Manufacturers speak out
Tony Gadhoke, the chief executive officer of Mukwano Industries, said while taxes on crude agricultural oil have spurred a rise in sunflower and soybean production in Uganda, shifting weather patterns are driving crop shortages in neighbouring countries.
In response, these countries are imposing export levies on their own produce, while ironically sourcing crops from Uganda to fill the gap, leaving Uganda manufacturers lacking enough inputs.
“As recently as last year, Tanzania imposed a levy of 10%, plus the 1.5% infrastructure levy on their sunflower grain. So, they prevented the grain from leaving Tanzania. Immediately after that season, which was the last for oil seeds, we lost majority of our sunflower grain to Tanzania. They took it away. Kenya has been doing it year in and out and Rwanda has joined. You go to the shelves, you will see Rwandese sunflower oil. Do they have a sunflower crop, no,” Gadhoke explained.
He noted that their latest investment in Lira, northern Uganda, is set to begin operations this month, despite having no raw materials. With the next harvest expected in August, the facility faces five months of idle capacity.
“We process 100,000 tonnes of grain every year. In 2024, we only processed 55,000 tonnes. This year, after what we saw last year, we have no hope of even doing 55% because Kenya and Tanzania are taking our oil seeds away. They are processing them into by-products and sending them back to Uganda,” Gadhoke lamented.
Uganda enjoys trade surplus with East African Community
According to data from the performance of the economy reports released by the finance ministry, it is clear that Uganda has increasingly become a food basket for the neighbouring countries.
In the last five years, Uganda has been enjoying a trade surplus with neighbouring countries, mostly because of the food products the neighbouring countries import from Uganda.
This situation creates enormous investment opportunities for Ugandans to invest in commercial farming and get good returns in supplying both the local and foreign markets.
In one of his recent speeches, Kenyan President William Ruto said: “We are not like Uganda, which has close to 80% of their land as arable (agricultural land). Only 14% of our land is arable.”

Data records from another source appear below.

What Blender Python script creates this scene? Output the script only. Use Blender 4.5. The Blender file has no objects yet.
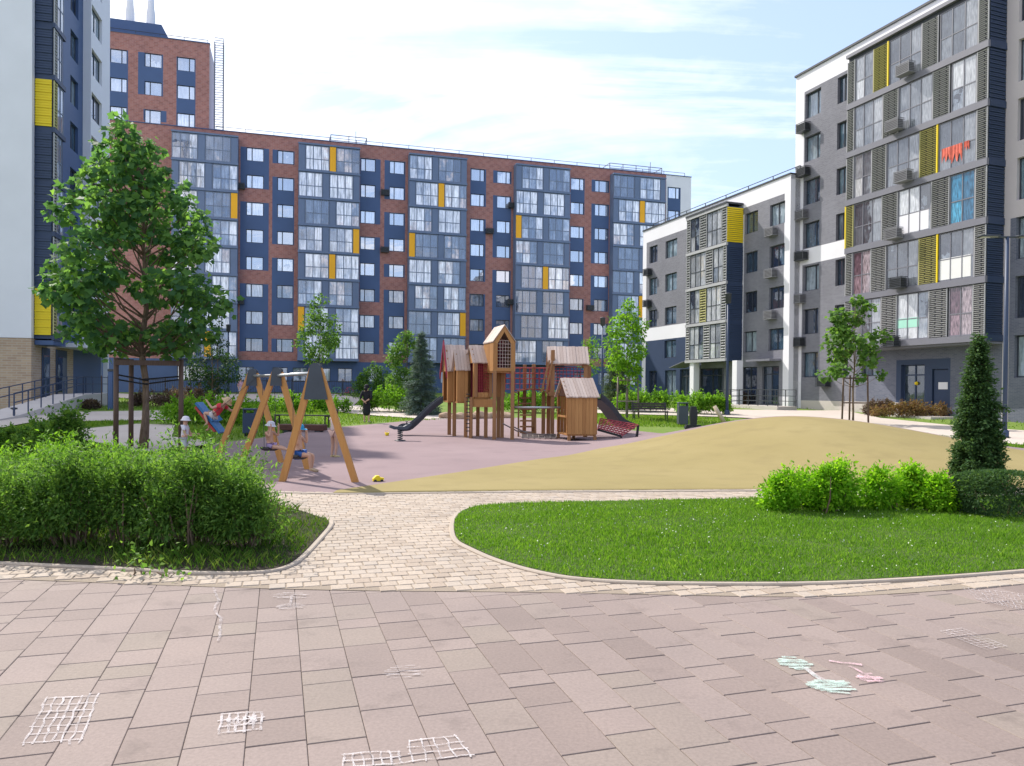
import bpy, bmesh, math, random
import numpy as np
from mathutils import Vector, Matrix

random.seed(7)
rng = np.random.default_rng(11)
scene = bpy.context.scene
COL = scene.collection
R_ = math.radians

# ------------------------------------------------------------------ camera model
FPX, CX, CY = 750.0, 512.0, 396.5
PITCH, ROLL, EYE = R_(0.5), R_(0.5), 1.6


def ray(px, py):
    dx, dy = px - CX, py - CY
    dx0 = dx * math.cos(ROLL) + dy * math.sin(ROLL)
    dy0 = -dx * math.sin(ROLL) + dy * math.cos(ROLL)
    a, b = dx0 / FPX, -dy0 / FPX
    return Vector((a, math.cos(PITCH) + b * math.sin(PITCH), -math.sin(PITCH) + b * math.cos(PITCH)))


SL, Y1, Y2 = 0.02, 28.0, 90.0


def tz(y):
    return SL * (min(max(y, Y1), Y2) - Y1)


def gp(px, py):
    """ground point seen at a pixel of the photograph (survey of the site plan)"""
    d = ray(px, py)
    if d.z < -1e-6:
        t = EYE / -d.z
        if d.y * t <= Y1:
            return Vector((d.x * t, d.y * t, 0))
    den = SL * d.y - d.z
    t = (EYE + SL * Y1) / den if den > 1e-4 else 999
    if t < 0 or d.y * t > Y2:
        t = Y2 / d.y
    return Vector((d.x * t, d.y * t, tz(d.y * t)))


def at(px, py, Y):
    d = ray(px, py)
    t = Y / d.y
    return Vector((d.x * t, Y, EYE + d.z * t))


class Frame:
    """a building's own axes: x along its facade, y into the building, z up from its base"""

    def __init__(s, p, ang, base):
        s.p = Vector((p[0], p[1])); s.ang = R_(ang); s.base = base
        s.ux = Vector((math.cos(s.ang), math.sin(s.ang))); s.uy = Vector((-math.sin(s.ang), math.cos(s.ang)))

    def loc(s, px, py=390, off=0.0):
        d = ray(px, py); d2 = Vector((d.x, d.y)); q = s.p + s.uy * off
        t = q.dot(s.uy) / d2.dot(s.uy)
        h = d2 * t - q
        return h.dot(s.ux), EYE + d.z * t - s.base

    def x(s, px, py=390, off=0.0): return s.loc(px, py, off)[0]
    def z(s, px, py, off=0.0): return s.loc(px, py, off)[1]


# ------------------------------------------------------------------ objects
def link(o, parent=None):
    COL.objects.link(o)
    if parent is not None: o.parent = parent
    return o


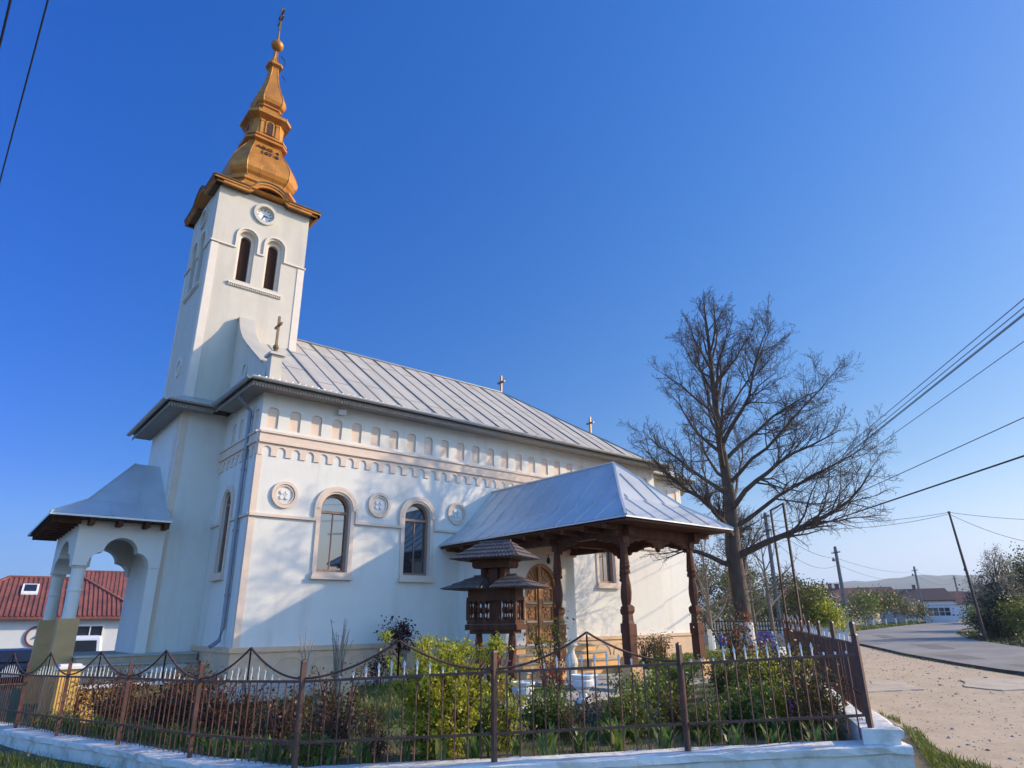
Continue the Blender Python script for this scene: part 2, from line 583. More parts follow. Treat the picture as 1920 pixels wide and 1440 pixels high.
sheet('dirt_path', [(8.9, 2.2), (9.75, 3.5), (11.6, 4.75), (13.1, 5.9), (12.6, 6.3), (14.1, 7.25), (20, 10.9), (25, 14.0), (31, 17.0), (37, 18.6), (39.0, 18.2), (33.5, 14.5), (29.5, 11.7), (25.6, 8.7), (23.3, 6.8), (18.2, 2.5), (14.3, -.9), (12.5, -3)],
      lambda x, y: ground_z(x, y) + .006, DIRT, 1.0)
SLAB = mat('old_concrete_slab', (0.50, 0.41, 0.30), 0.95, 0.1, 5, 0.5, 14, col2=(0.38, 0.32, 0.25), c2scale=2)


def slab(name, poly, h):
    sb = MB()
    rg = random.Random(len(poly))
    out = []
    for i, p in enumerate(poly):
        q = poly[(i + 1) % len(poly)]
        for k in range(5):
            t = k / 5
            out.append((p[0] + (q[0] - p[0]) * t + rg.uniform(-.05, .05), p[1] + (q[1] - p[1]) * t + rg.uniform(-.05, .05)))
    sb.prism(out, lambda u, v, w: (u, v, ground_z(u, v) + w), -.05, h)
    return tag(sb.build(name, SLAB), kind='structure')


slab('concrete_pavement', [(18.6, 9.2), (19.07, 7.71), (17.46, 6.58), (16.1, 7.4)], .03)
slab('broken_pavement', [(20.54, 6.81), (21.2, 6.3), (21.3, 5.6), (19.39, 4.7), (18.3, 5.3), (18.61, 6.15)], .03)

# distant hill ridge
hb = MB()
hv, hf = [], []
NH = 60
for i in range(NH):
    a = radians(2 + 46 * i / (NH - 1))
    top = 74 * sm(1.15 - abs(a - radians(12)) / radians(36)) * (1 + .03 * sin(i * .9) + .02 * sin(i * 2.3)) + 6
    for (r, z) in ((1000, -2), (1250, top * .55), (1600, top), (2200, top * .6)):
        hv.append((r * cos(a), r * sin(a), z))
for i in range(NH - 1):
    for k in range(3):
        a = 4 * i + k
        hf.append((a, a + 4, a + 5, a + 1))
hb.add(hv, hf)
tag(hb.build('hill', HILLM, smooth=True), kind='structure')

# ------------------------------------------------------------------ the church
YC = 19.35
church = thing('church', (4.86, 15.0, 0.4), 'white village church with ochre onion spire, grey metal roof and wooden side porch', 'church')
YB = 2 * YC - 15.0


def mS(y):          # a wall facing the street (-Y): u = X, v = Z
    return lambda u, v, w: (u, y - w, v)


def mW(x):          # a wall facing west (-X): u = Y
    return lambda u, v, w: (x - w, u, v)


def mE(x):
    return lambda u, v, w: (x + w, u, v)


def mN(y):
    return lambda u, v, w: (u, y + w, v)


Z0, ZE = 1.16, 6.84
ZB0, ZB1, ZA0 = 5.63, 5.81, 5.29
frz, sunk, walls = MB(), MB(), MB()


def niche_row(u0, u1, first, pitch, half=.135):
    out = []
    c = first
    while c + half < u1 - .08:
        if c - half > u0 + .05:
            # flat-topped niche with rounded shoulders
            q = [(c - half, 5.95), (c + half, 5.95), (c + half, 6.36)]
            for i in range(1, 6):
                t = (pi / 2) * i / 5
                q.append((c + half - .09 + .09 * cos(t), 6.36 + .09 * sin(t)))
            for i in range(5):
                t = pi / 2 + (pi / 2) * i / 5
                q.append((c - half + .09 + .09 * cos(t), 6.36 + .09 * sin(t)))
            q.append((c - half, 6.36))
            out.append(q)
        c += pitch
    return out


def frieze(mp, u0, u1, a0, pitch=.3495):
    # hanging arcade under the belt + two-step belt moulding
    cs = []
    c = a0
    while c + .1 < u1 - .03:
        if c - .1 > u0 + .03:
            cs.append(c)
        c += pitch
    poly = [(u0, ZB0), (u0, ZA0)]
    for c in cs:
        poly.append((c - .1, ZA0))
        for i in range(9):
            t = pi - pi * i / 8
            poly.append((c + .1 * cos(t), 5.41 + .1 * sin(t)))
        poly.append((c + .1, ZA0))
    poly += [(u1, ZA0), (u1, ZB0)]
    frz.prism(poly, mp, 0.0, .028)
    frz.prism([(u0, ZB0 + .002), (u1, ZB0 + .002), (u1, ZB1), (u0, ZB1)], mp, 0.0, .05)
    frz.prism([(u0, ZB1 + .002), (u1, ZB1 + .002), (u1, ZB1 + .05), (u0, ZB1 + .05)], mp, 0.0, .085)
    frz.prism([(u0, ZB0 - .05), (u1, ZB0 - .05), (u1, ZB0), (u0, ZB0)], mp, 0.03, .075)


NW = [6.9, 9.2, 11.5, 13.95, 16.4]
WH, WB, WSP = .39, 2.75, 4.2
nave_n = niche_row(4.86, 19.2, 5.13, .5415)
holes = [arch(c, WH, WB, WSP, 14) for c in NW if c not in (11.5,)]
nw = len(holes)
walls.plate([(4.86, Z0), (19.2, Z0), (19.2, ZE), (4.86, ZE)], holes + nave_n, mS(15.0), 0.0, [.2] * nw + [.035] * len(nave_n))
for q in nave_n:
    sunk.prism(q, mS(15.0), -.06, -.034)
frieze(mS(15.0), 4.86, 19.2, 5.065)
# west nave wall
wn = niche_row(15.0, 17.7, 15.32, .5415)
wh = [arch(16.62, .27, 2.75, 4.4, 12)]
walls.plate([(15.0, Z0), (17.7, Z0), (17.7, ZE), (15.0, ZE)], wh + wn, mW(4.86), 0.0, [.14] + [.035] * len(wn))
for q in wn:
    sunk.prism(q, mW(4.86), -.06, -.034)
frieze(mW(4.86), 15.0, 17.7, 15.2)
# altar apse
an = niche_row(19.2, 22.1, 19.5, .5415)
walls.plate([(19.2, Z0), (22.1, Z0), (22.1, ZE), (19.2, ZE)], an, mS(16.0), 0.0, [.035] * len(an))
for q in an:
    sunk.prism(q, mS(16.0), -.06, -.034)
frieze(mS(16.0), 19.2, 22.1, 19.4)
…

This reflects the comparative advantage Uganda enjoys in agriculture.
Parliament reacts
While he empathised with their plight, Sheema Municipality MP Dicksons Kateshumbwa, a former Uganda Revenue Authority commissioner, criticised manufacturers for exploiting farmers.

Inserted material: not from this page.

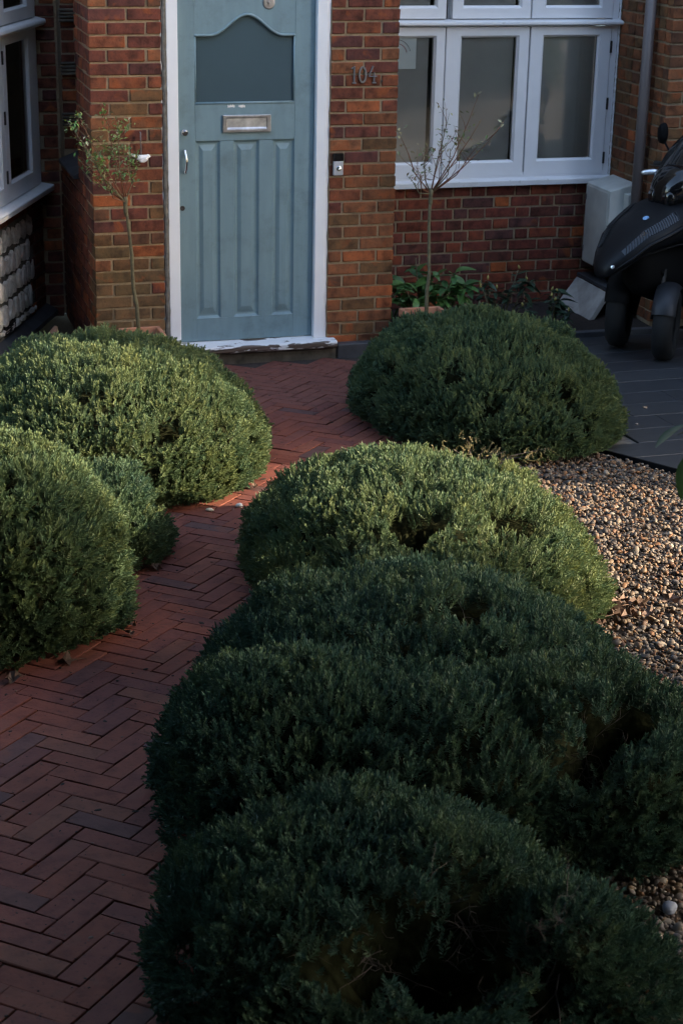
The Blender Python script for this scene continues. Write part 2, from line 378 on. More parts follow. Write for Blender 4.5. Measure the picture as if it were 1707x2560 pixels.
PW = 0.077; PL = PW * 3
PAV = [brick_mesh('brick', PL - 0.0045, PW - 0.0045, 0.06, M_PAVER, 0.0022, 0.0016, 100 + k) for k in range(10)]
PAVCOL = [(0.150, 0.046, 0.033)] * 6 + [(0.165, 0.048, 0.030)] * 4 + [(0.130, 0.043, 0.034)] * 4 + [(0.185, 0.060, 0.038)] * 2 + [(0.100, 0.043, 0.038), (0.170, 0.060, 0.037), (0.090, 0.044, 0.040)]
SHRUB_BASE = [(-0.70, -1.92, 0.74, 0.76), (-1.5, -3.75, 0.55, 0.56), (-1.12, -3.3, 0.38, 0.38), (1.43, -1.5, 0.66, 0.78), (0.22, -4.05, 0.66, 0.82), (-0.23, -5.4, 0.68, 0.72), (-0.62, -6.55, 0.64, 0.62)]
def project(p):
    d = Vector(p) - CAMP; z = d.dot(_f)
    return (853.5 + 4409.95 * d.dot(_r2) / z, 1280 - 4409.95 * d.dot(_u2) / z, z)
th = R_(47.0); ct, st = math.cos(th), math.sin(th)
cand = []
for yy in range(-110, 111):
    for xx in range(-110, 111):
        mdl = (xx - yy) % 6
        if mdl == 0: u, v, a = (xx + 1.5) * PW, (yy + 0.5) * PW, 0.0
        elif (yy - (xx - 5)) % 6 == 0: u, v, a = (xx + 0.5) * PW, (yy + 1.5) * PW, PI / 2
        else: continue
        X = u * ct - v * st; Y = u * st + v * ct - 4.2
        if not (-8.6 < Y < -0.10): continue
        if not (interp(Y, LEFT) - 0.05 < X < interp(Y, RIGHT) + 0.05): continue
        px, py, dz = project((X, Y, gz(Y)))
        hid = any(((X - cx) / rx) ** 2 + ((Y - cy) / ry) ** 2 < 0.8 for cx, cy, rx, ry in SHRUB_BASE)
        infr = -60 < px < 1767 and -60 < py < 2620
        cand.append((0 if infr and not hid else 1, dz, X, Y, a))
cand.sort()
stuff_v = []; stuff_f = []
RX = Matrix.Rotation(TILT, 4, 'X')
for i, (vis, dz, X, Y, a) in enumerate(cand):
    ang = th + a + random.gauss(0, 0.010); z = gz(Y) + random.gauss(0, 0.0010)
    me = random.choice(PAV); colr = random.choice(PAVCOL); jt = random.gauss(0, 0.004)
    X += random.gauss(0, 0.0012); Y += random.gauss(0, 0.0012)
    mt = Matrix.Translation((X, Y, z - 0.03)) @ RX @ Matrix.Rotation(ang, 4, 'Z') @ Matrix.Rotation(jt, 4, 'X')
    if i < 300 and vis == 0:
        o = link('brick', me, path, (X, Y, z - 0.03), mt.to_euler(), colr)
    else:
        o0 = len(stuff_v); stuff_v += [tuple(mt @ v.co) for v in me.vertices]; stuff_f += [tuple(k + o0 for k in p.vertices) for p in me.polygons]
far = MB().add(stuff_v, stuff_f)
fo = part('brickwork', far, M_PAVER, path, color=(0.150, 0.054, 0.040)); fo['kind'] = 'stuff'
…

"Some farmers have accused manufacturers of giving them very low prices. Also, they produce, and the products are not readily bought.
"So, it may point to your relationship with the farmers, whether you have been able to consolidate and mobilise them properly so that you can compete with the middlemen effectively.
"Because the farmer also has challenges, he borrows money from the bank. You know, we don't have agricultural banks. The available ones are not forgiving.
"The farmer has no insurance and faces hurdles such as climate change," Kateshumbwa argued. Others, including Karim Masaba (Mbale Industrial Division MP), questioned the capacity of Uganda manufacturers to absorb local produce, arguing that the move could cause a bumper crop crisis.
"We might want to promote the manufacturers, but you may not have the capacity for your factories to use everything that is being grown locally.
"Many people are exporting because they have failed to get good prices locally. Our brothers from Kenya are always moving in Bugisu, looking for maize, and they are willing to pay a premium price. So, many of our farmers are actually not willing to sell their maize to local millers because of the price they pay," Masaba said.
This is not the first time stakeholders have pushed for an export levy.
Earlier this month, agro-processors called for a 35% import duty on starch to protect local industries, arguing that the current 10% levy is insufficient to curb cheap imports from countries as India, Egypt and Thailand.